3. HITLER YANG ENGGAN MEMINUM BEER (ARAK)
Hitler tidak mau meminum beer (arak) pada saat dia cemas dalam keadaan Jerman yang agak goyah dan bermasalah. Contohnya adalah ketika para dokter meminta dia minum beer sebagai obat tapi dia tidak mau, sambil mengatakan; ”BAGAIMANA ANDA INGIN AGAR SESEORANG ITU MINUM ARAK UNTUK TUJUAN PENGOBATAN SEDANGKAN DIA TIDAK PERNAH SEUMUR HIDUPNYA MENYENTUH ARAK?”. Ya memang, Hitler tidak pernah menjamah arak sepanjang hayatnya. Minuman kebiasaan beliau hanyalah teh yang di racik secara khusus.
4. HITLER DAN ANAK-ANAK
Sebagai sosok yang sering disamakan dengan figur yang menakutkan, kejam, tidak manusiawi dan pembunuh sadis, ternyata Hitler mempunyai sisi yang sebaliknya. Ia juga seorang pemimpin yang menyukai anak-anak sebagai wujud kemanusiaannya.

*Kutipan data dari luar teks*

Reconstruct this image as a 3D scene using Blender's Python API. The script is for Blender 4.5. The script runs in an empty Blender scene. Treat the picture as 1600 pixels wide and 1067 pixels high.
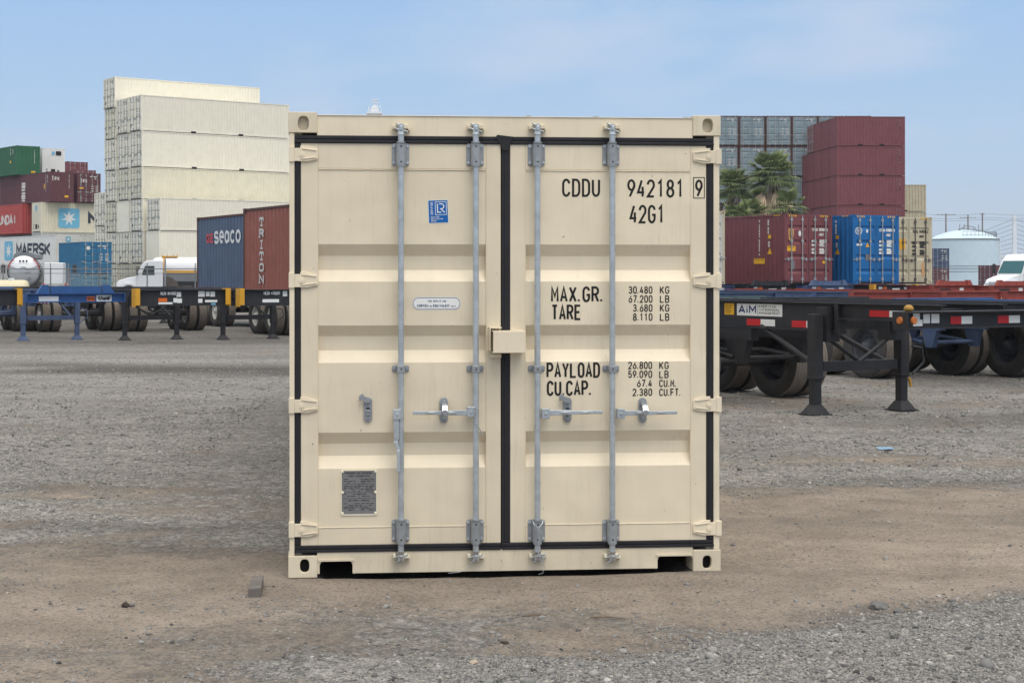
import bpy, bmesh, math, random
import numpy as np
from mathutils import Vector, Matrix
R = math.radians
sin, cos, pi = math.sin, math.cos, math.pi
random.seed(7)
rng = np.random.default_rng(11)
S = bpy.context.scene
COL = S.collection

# ------------------------------------------------------------------ camera
F, CX, HY = 2450.0, 690.0, 430.0        # focal length and principal point in photo pixels
CH = (897.0 - HY) / 277.0               # eye height above the yard
cam = bpy.data.cameras.new('camera'); cam_o = bpy.data.objects.new('camera', cam); COL.objects.link(cam_o)
cam.sensor_width = 36.0; cam.lens = F / 1600 * 36.0
cam.shift_x = (800 - CX) / 1600; cam.shift_y = (HY - 533.5) / 1600
cam.clip_start = 0.1; cam.clip_end = 9000
cam_o.location = (0, 0, CH); cam_o.rotation_euler = (R(90), 0, 0)
S.camera = cam_o
# ------------------------------------------------------------------ sky, sun, exposure
S.view_settings.view_transform = 'Standard'; S.view_settings.look = 'None'
S.view_settings.gamma = 1.0; S.view_settings.exposure = 0.36
SUN_EL, SUN_AZ = R(62), R(156)          # azimuth clockwise from +Y: behind the camera, to its right
W = bpy.data.worlds.new('World'); S.world = W; W.use_nodes = True
nt = W.node_tree; nt.nodes.clear()
sky = nt.nodes.new('ShaderNodeTexSky'); sky.sky_type = 'NISHITA'; sky.sun_disc = False
sky.sun_elevation = SUN_EL; sky.sun_rotation = SUN_AZ
sky.altitude = 0; sky.air_density = 1.0; sky.dust_density = 0.4; sky.ozone_density = 2.0
tc = nt.nodes.new('ShaderNodeTexCoord')
sep = nt.nodes.new('ShaderNodeSeparateXYZ'); nt.links.new(tc.outputs['Generated'], sep.inputs['Vector'])
hz = nt.nodes.new('ShaderNodeValToRGB')               # thin haze over the blue: paler towards the horizon
hz.color_ramp.elements[0].position = 0.0; hz.color_ramp.elements[0].color = (0.335, 0.415, 0.525, 1)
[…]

Sungguh, banyak peristiwa dan fakta sejarah yang disembunyikan di dunia ini. Entah apa alasannya, yang jelas ini tidaklah baik bagi perkembangan sejarah dunia. Bagaimana pun juga yang baik haruslah dikatakan baik dan yang salah harus dikatakan salah pula. Tidak boleh sebaliknya, apalagi disembunyikan. Sedangkan tujuan dari penulisan artikel ini tidaklah untuk membela apa yang pernah dilakukan oleh Adolf Hitler, tetapi hanya bertujuan untuk menyingkap apa yang disembunyikan oleh banyak pihak – Barat khususnya – sebagai fakta sejarah. Semoga kita semua mendapatkan manfaat.